O seminário ainda contou com a participação da professora Renata Siuda-Ambroziak, da Universidade de Varsóvia, que abordou as memórias do Holocausto na Polônia. Houve também o lançamento do livro Liberdade de Escolher Como Morrer, da pesquisadora Silvia Lerner, que em sua palestra apresentou as diversas formas de resistência que os judeus criaram durante a Segunda Guerra. Já o coral infanto-juvenil da União Brasileiro-Israelita do Bem-Estar Social (Unibes) levou ao público uma seleção de músicas brasileiras, judaicas e africanas.
Transmitir e multiplicar

“Hoje é um dia importante para nós, pois, a partir de agora, começamos a divulgação de todos os registros dos sobreviventes. Estamos enfatizando não apenas a importância de transmitir, mas de multiplicar, no sentido de valorizar esta memória enquanto registro de um genocídio”, destaca a professora Maria Luiza.
Segundo ela, para muitos, o Holocausto é algo incompreensível e indescritível. “Pelos depoimentos conseguimos reconstituir parte da nossa memória e ela vai se enriquecendo à medida que ocorre uma conscientização dos filhos e netos desses sobreviventes. A partir desses filhos e netos é possível resgatar esse legado por meio de documentos e fotografias e, com isso, fazer uma somatória dos registros.

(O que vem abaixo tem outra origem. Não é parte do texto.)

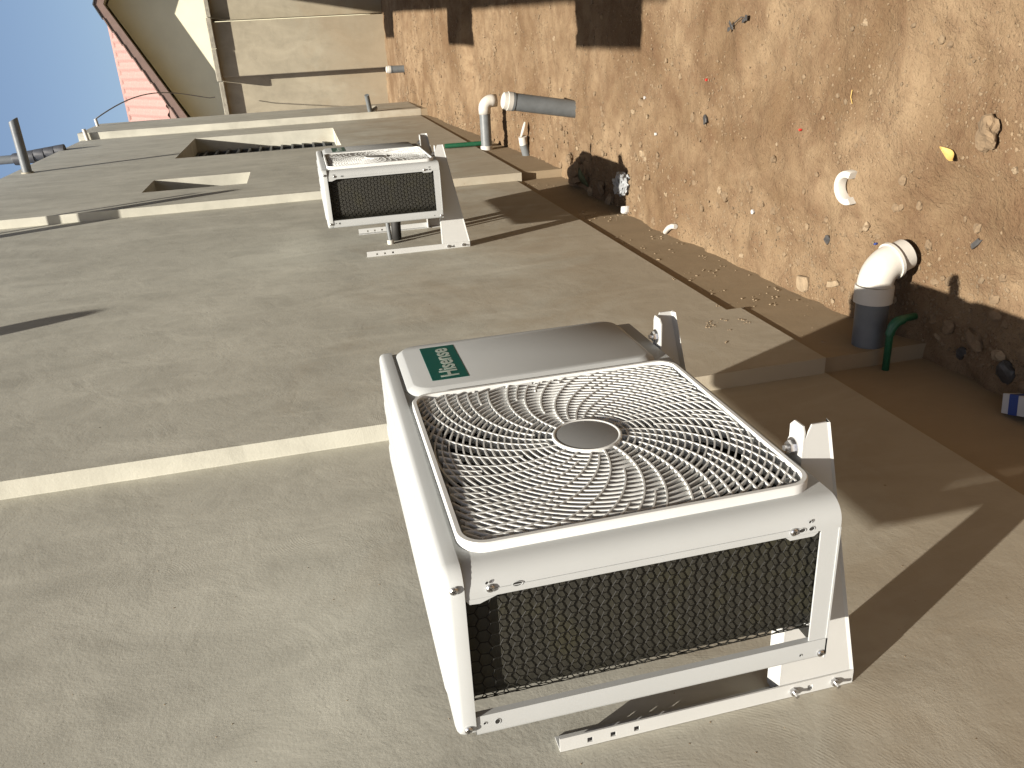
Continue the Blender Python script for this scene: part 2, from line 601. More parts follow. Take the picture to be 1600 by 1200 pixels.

Então a ideia é transmitir e multiplicar e, a partir disso, alertar as novas gerações para os perigos do antissemitismo e de qualquer outro pensamento racista”, destaca.

Foram selecionados dez depoimentos que estão sendo disponibilizados em DVDs, juntamente com um livro paradidático, com foco nas escolas. “A ideia desses livros é unir a história do sobrevivente com o contexto histórico, além de mostrar que houve um movimento de resistência dos judeus”, explica a pesquisadora do LEER Carol Colffield.
De acordo com a professora Maria Luiza, outro segmento para divulgar e multiplicar o projeto é levar sobreviventes (ou seus filhos e netos) para palestrar nas escolas. “Temos ainda a Coleção Testemunhos, publicada pela editora Humanitas. Neste ano já temos previstos mais três novos títulos escritos por filhos de sobreviventes”, informa a docente.
Patronos
Maria Luiza conta que o projeto foi realizado graças a duas iniciativas: os programas Adote um Bolsista, para auxílio dos pesquisadores envolvidos no projeto, e o Escreva a sua História, direcionado para sobreviventes, filhos e netos com o intuito de eles escreverem seus relatos.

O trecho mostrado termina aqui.